F3 Großes Wissen über und Interesse an physikalischen, technischen und chemischen Abläufen
Felix beschäftigt sich mit Hingabe in unserer Experimentierecke und verändert kreativ und selbstständig Versuchsreihen. Zum Beispiel ersetzt er Wasser als Grundlage durch Öl, um zu erforschen, ob die Gegenstände mit der gleichen Geschwindigkeit sinken. Er hat eine ungefähre Vorstellung von Materialdichte in Beziehung zum Gewicht. Er versteht bereits physikalische Zusammenhänge: „Es ist doch logisch, dass Luft nach oben ausweicht, sie ist doch leichter als Wasser.“ Er stellt sich auch die Frage: „Warum brauchen verschiedene Materialien unterschiedlich lange, bis sie verwesen?“ oder „Warum verändern sich manche Gegenstände kaum?“ „Wie sieht Plastik in tausend Jahren aus?“ usw.
Schlussfolgerungen aus meinen Beobachtungen
Die Resultate aus meiner intensiven Beobachtung untermauern den „Verdacht“, dass Felix hoch begabt ist.
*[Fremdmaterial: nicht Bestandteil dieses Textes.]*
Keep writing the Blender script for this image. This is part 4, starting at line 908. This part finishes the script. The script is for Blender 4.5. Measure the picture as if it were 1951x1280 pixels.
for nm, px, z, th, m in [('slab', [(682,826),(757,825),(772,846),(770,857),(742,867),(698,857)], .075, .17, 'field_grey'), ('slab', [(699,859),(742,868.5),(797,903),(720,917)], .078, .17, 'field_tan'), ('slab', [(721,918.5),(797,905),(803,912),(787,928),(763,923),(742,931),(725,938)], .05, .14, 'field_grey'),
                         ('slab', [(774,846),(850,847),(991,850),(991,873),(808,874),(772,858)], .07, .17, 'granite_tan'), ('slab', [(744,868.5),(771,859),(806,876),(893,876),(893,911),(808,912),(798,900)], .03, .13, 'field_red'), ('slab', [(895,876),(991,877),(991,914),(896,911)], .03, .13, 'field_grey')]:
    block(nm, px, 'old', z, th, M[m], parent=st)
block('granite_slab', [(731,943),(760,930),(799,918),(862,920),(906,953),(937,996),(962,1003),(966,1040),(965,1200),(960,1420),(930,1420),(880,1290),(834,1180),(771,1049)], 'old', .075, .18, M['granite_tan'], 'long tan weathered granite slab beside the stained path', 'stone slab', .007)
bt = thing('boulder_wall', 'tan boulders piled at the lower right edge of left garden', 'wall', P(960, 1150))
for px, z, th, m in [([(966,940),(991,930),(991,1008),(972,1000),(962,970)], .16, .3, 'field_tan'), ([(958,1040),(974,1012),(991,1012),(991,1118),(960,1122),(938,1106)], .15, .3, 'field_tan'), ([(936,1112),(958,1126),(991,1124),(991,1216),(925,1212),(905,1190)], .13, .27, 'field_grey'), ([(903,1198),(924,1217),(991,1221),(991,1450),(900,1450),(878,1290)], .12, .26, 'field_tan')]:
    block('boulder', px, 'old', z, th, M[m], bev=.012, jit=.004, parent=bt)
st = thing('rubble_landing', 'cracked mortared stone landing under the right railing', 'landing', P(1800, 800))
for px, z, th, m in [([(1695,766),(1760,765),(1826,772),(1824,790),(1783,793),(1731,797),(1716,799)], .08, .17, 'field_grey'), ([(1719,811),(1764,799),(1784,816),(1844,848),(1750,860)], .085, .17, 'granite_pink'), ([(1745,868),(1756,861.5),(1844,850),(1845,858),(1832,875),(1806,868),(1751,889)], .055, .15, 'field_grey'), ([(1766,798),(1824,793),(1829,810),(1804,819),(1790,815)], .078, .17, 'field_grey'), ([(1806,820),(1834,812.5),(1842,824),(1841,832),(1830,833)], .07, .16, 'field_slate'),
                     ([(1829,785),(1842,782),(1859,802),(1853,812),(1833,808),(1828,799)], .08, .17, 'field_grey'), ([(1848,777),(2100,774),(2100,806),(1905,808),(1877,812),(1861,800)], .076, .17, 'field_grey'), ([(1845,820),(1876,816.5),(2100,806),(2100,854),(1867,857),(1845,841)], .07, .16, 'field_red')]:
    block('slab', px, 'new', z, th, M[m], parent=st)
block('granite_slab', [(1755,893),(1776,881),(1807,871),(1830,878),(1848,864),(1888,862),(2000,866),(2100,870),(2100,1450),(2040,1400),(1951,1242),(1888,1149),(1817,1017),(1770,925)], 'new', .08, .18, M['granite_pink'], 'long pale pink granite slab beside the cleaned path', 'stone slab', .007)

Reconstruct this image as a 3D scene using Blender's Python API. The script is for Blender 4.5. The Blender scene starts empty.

Viele Situationen enthalten mehrere Möglichkeiten der Zuordnung zu den einzelnen Items.
Inzwischen wurde Felix getestet mit dem Ergebnis einer eindeutigen Hochbegabung.
Beides, meine detaillierten Beobachtungen und die Testergebnisse, konnten auch meine zuerst noch skeptischen Mitarbeiter von Felix´ besonderen Fähigkeiten überzeugen und bilden die Grundlage für zukünftige Beratung der Eltern und für kommende Gespräche mit der Schulrektorin.